**DIRECTIVE:** Reproduce, character for character, the lines below from the first through the one with "PI = math.pi". Leave pictures out.

**STORED DATA:**
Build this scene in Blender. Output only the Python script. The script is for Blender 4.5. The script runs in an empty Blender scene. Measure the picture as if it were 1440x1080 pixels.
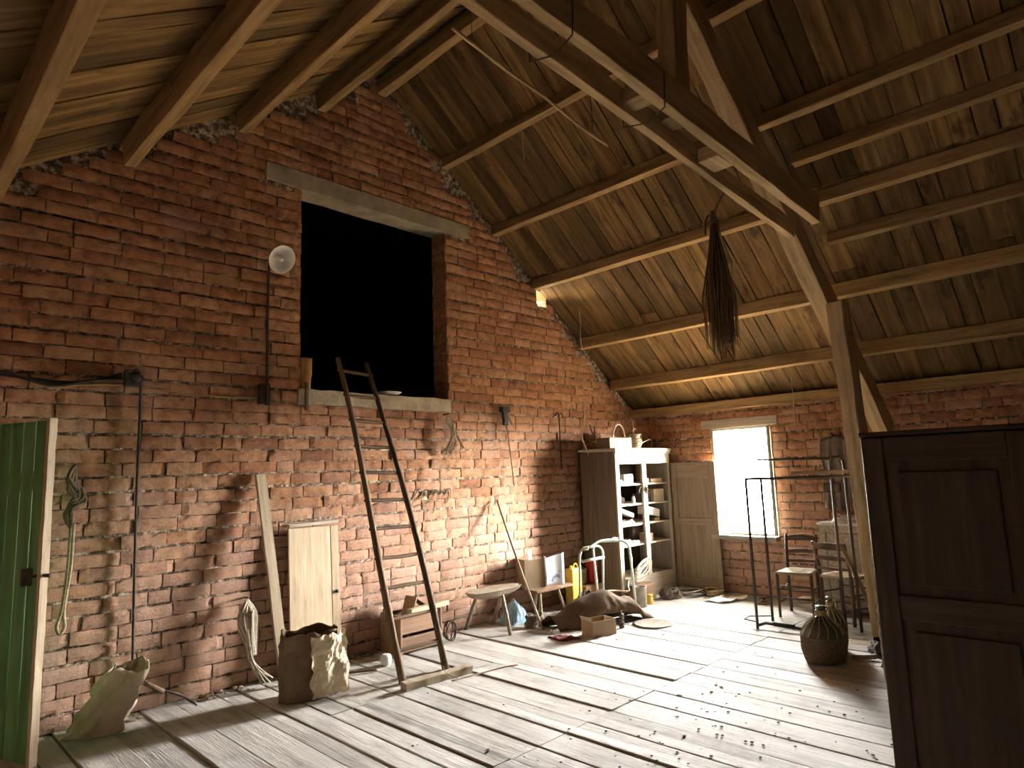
import bpy, math, random
from mathutils import Vector, Matrix, noise

rng = random.Random(7)
scene = bpy.context.scene
COL = scene.collection
V3 = Vector
PI = math.pi

# ------------------------------------------------------------------ mesh builder
class MB:
    def __init__(self):
        self.v = []; self.f = []; self.uv = []; self.r = []; self.sm = []
    def add(self, verts, faces, uvs, rnd, smooth=False):
        b = len(self.v)
        self.v += [tuple(p) for p in verts]
        for fc, u in zip(faces, uvs):
            self.f.append(tuple(b + i for i in fc)); self.uv.append(u); self.r.append(rnd); self.sm.append(smooth)
    def beam(self, p0, p1, w, h, up=(0, 0, 1), nseg=1, jit=0.0, rnd=None, taper=1.0, bow=0.0, ends=True):
        """bar along p0->p1, w across, h along 'up'"""
        p0, p1 = V3(p0), V3(p1)
        d = p1 - p0; L = d.length
        if L < 1e-6: return
        a = d / L; up = V3(up)
        s = a.cross(up)
        if s.length < 1e-4: s = a.cross(V3((1, 0, 0)))
        s.normalize(); u2 = s.cross(a).normalized()
        if rnd is None: rnd = rng.random()
        o = rng.random() * 40; ov = rng.random() * 40
        vs = []; P = []
        for i in range(nseg + 1):
            t = i / nseg; k = 1 + (taper - 1) * t
            c = p0 + d * t + u2 * bow * math.sin(PI * t)
            for (x, y) in ((-.5, -.5), (.5, -.5), (.5, .5), (-.5, .5)):
                j1 = rng.uniform(-jit, jit); j2 = rng.uniform(-jit, jit)
                vs.append(c + s * (x * w * k + j1) + u2 * (y * h * k + j2))
        fs = []; us = []
        per = [0, w, w + h, 2 * w + h, 2 * w + 2 * h]
        for i in range(nseg):
            for q in range(4):
                q2 = (q + 1) % 4
                fs.append((i * 4 + q, i * 4 + q2, (i + 1) * 4 + q2, (i + 1) * 4 + q))
                ua, ub = o + L * i / nseg, o + L * (i + 1) / nseg
                us.append([(ua, ov + per[q]), (ua, ov + per[q + 1]), (ub, ov + per[q + 1]), (ub, ov + per[q])])
        if ends:
            n = nseg * 4
            fs.append((3, 2, 1, 0)); us.append([(o, ov), (o + h * .2, ov), (o + h * .2, ov + w), (o, ov + w)])
            fs.append((n, n + 1, n + 2, n + 3)); us.append([(o, ov), (o + h * .2, ov), (o + h * .2, ov + w), (o, ov + w)])
        self.add(vs, fs, us, rnd)
        return self
    def box(self, lo, hi, rnd=None):
        """axis aligned; grain follows the longest side"""
        lo, hi = V3(lo), V3(hi); c = (lo + hi) / 2; s = hi - lo
        ax = max(range(3), key=lambda i: s[i])
        p0, p1 = c.copy(), c.copy(); p0[ax] = lo[ax]; p1[ax] = hi[ax]
        if ax == 2: return self.beam(p0, p1, s[0], s[1], (0, 1, 0), rnd=rnd)
        return self.beam(p0, p1, s[1] if ax == 0 else s[0], s[2], (0, 0, 1), rnd=rnd)
    def tube(self, pts, r, n=8, rnd=None, cap=True, smooth=True):
        pts = [V3(p) for p in pts]; m = len(pts)
        rs = r if isinstance(r, (list, tuple)) else [r] * m
        if rnd is None: rnd = rng.random()
        ref = None; vs = []; L = 0; ls = []
        for i, p in enumerate(pts):
            t = (pts[min(i + 1, m - 1)] - pts[max(i - 1, 0)])
            if t.length < 1e-9: t = V3((0, 0, 1))
            t.normalize()
            if ref is None:
                ref = t.orthogonal().normalized()
            else:
                ref = (ref - t * ref.dot(t))
                if ref.length < 1e-5: ref = t.orthogonal()
                ref.normalize()
            b = t.cross(ref)
            if i: L += (pts[i] - pts[i - 1]).length
            ls.append(L)
            for k in range(n):
                a = 2 * PI * k / n
                vs.append(p + (ref * math.cos(a) + b * math.sin(a)) * rs[i])
        fs = []; us = []; o = rng.random() * 30
        for i in range(m - 1):
            for k in range(n):
                k2 = (k + 1) % n
                fs.append((i * n + k, i * n + k2, (i + 1) * n + k2, (i + 1) * n + k))
                c = 2 * PI * max(rs[i], .004)
                us.append([(o + ls[i], c * k / n), (o + ls[i], c * (k + 1) / n), (o + ls[i + 1], c * (k + 1) / n), (o + ls[i + 1], c * k / n)])
        if cap:
            fs.append(tuple(range(n - 1, -1, -1))); us.append([(o, 0)] * n)
            fs.append(tuple((m - 1) * n + k for k in range(n))); us.append([(o, 0)] * n)
        self.add(vs, fs, us, rnd, smooth)
        return self
    def lathe(self, prof, c=(0, 0, 0), n=20, rnd=None, smooth=True, axis=None, wob=0.0):
        """prof: (radius, height) list; axis default +z"""
        c = V3(c); q = V3((0, 0, 1)).rotation_difference(V3(axis).normalized()) if axis else None
        if rnd is None: rnd = rng.random()
        vs = []
        for (r, z) in prof:
            for k in range(n):
                a = 2 * PI * k / n
                rr = r * (1 + (wob * noise.noise(V3((math.cos(a) * 2, math.sin(a) * 2, z * 9))) if wob else 0))
                p = V3((rr * math.cos(a), rr * math.sin(a), z))
                vs.append(c + (q @ p if q else p))
        fs = []; us = []
        for i in range(len(prof) - 1):
            for k in range(n):
                k2 = (k + 1) % n
                fs.append((i * n + k, i * n + k2, (i + 1) * n + k2, (i + 1) * n + k))
                us.append([(k / n, prof[i][1]), ((k + 1) / n, prof[i][1]), ((k + 1) / n, prof[i + 1][1]), (k / n, prof[i + 1][1])])
        if prof[0][0] > 1e-4:
            fs.append(tuple(range(n - 1, -1, -1))); us.append([(0, 0)] * n)
        if prof[-1][0] > 1e-4:
            fs.append(tuple((len(prof) - 1) * n + k for k in range(n))); us.append([(0, 0)] * n)
        self.add(vs, fs, us, rnd, smooth)
        return self
    def sheet(self, fn, nu, nv, su=1.0, sv=1.0, rnd=None, smooth=True):
        if rnd is None: rnd = rng.random()
        vs = [V3(fn(i / nu, j / nv)) for j in range(nv + 1) for i in range(nu + 1)]
        fs = []; us = []
        for j in range(nv):
            for i in range(nu):
                a = j * (nu + 1) + i
                fs.append((a, a + 1, a + nu + 2, a + nu + 1))
                us.append([(i / nu * su, j / nv * sv), ((i + 1) / nu * su, j / nv * sv), ((i + 1) / nu * su, (j + 1) / nv * sv), (i / nu * su, (j + 1) / nv * sv)])
        self.add(vs, fs, us, rnd, smooth)
        return self
    def rot(self, m, c=(0, 0, 0)):
        c = V3(c); self.v = [tuple(m @ (V3(p) - c) + c) for p in self.v]; return self
    def build(self, name, mat, parent=None, world=False, solid=0.0, bevel=0.0, sub=0, origin=None):
        me = bpy.data.meshes.new(name)
        o = bpy.data.objects.new(name, me)
        if parent is None:
            if origin is None:
                xs = [p[0] for p in self.v]; ys = [p[1] for p in self.v]; zs = [p[2] for p in self.v]
                origin = ((min(xs) + max(xs)) / 2, (min(ys) + max(ys)) / 2, min(zs))
            off = V3(origin); o.location = off
        elif world:
            root = parent
            while root.parent: root = root.parent
            off = V3(root.location)
        else:
            off = V3((0, 0, 0))
        me.from_pydata([tuple(V3(p) - off) for p in self.v], [], self.f)
        uvl = me.uv_layers.new(name='UVMap')
        col = me.color_attributes.new('rnd', 'FLOAT_COLOR', 'CORNER')
        flat = []; cf = []
        for u, r in zip(self.uv, self.r):
            for q in u:
                flat += [q[0], q[1]]; cf += [r, r, r, 1.0]
        me.uv_layers['UVMap'].data.foreach_set('uv', flat); me.color_attributes['rnd'].data.foreach_set('color', cf)
        me.polygons.foreach_set('use_smooth', self.sm)
        me.materials.append(mat)
        me.update()
        COL.objects.link(o)
        if parent is not None: o.parent = parent
        if solid:
            md = o.modifiers.new('solid', 'SOLIDIFY'); md.thickness = solid; md.offset = 0
        if bevel:
            md = o.modifiers.new('bevel', 'BEVEL'); md.width = bevel; md.segments = 2; md.limit_method = 'ANGLE'
        if sub:
            md = o.modifiers.new('sub', 'SUBSURF'); md.levels = sub; md.render_levels = sub
        return o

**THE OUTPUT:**
Build this scene in Blender. Output only the Python script. The script is for Blender 4.5. The script runs in an empty Blender scene. Measure the picture as if it were 1440x1080 pixels.
import bpy, math, random
from mathutils import Vector, Matrix, noise

rng = random.Random(7)
scene = bpy.context.scene
COL = scene.collection
V3 = Vector
PI = math.pi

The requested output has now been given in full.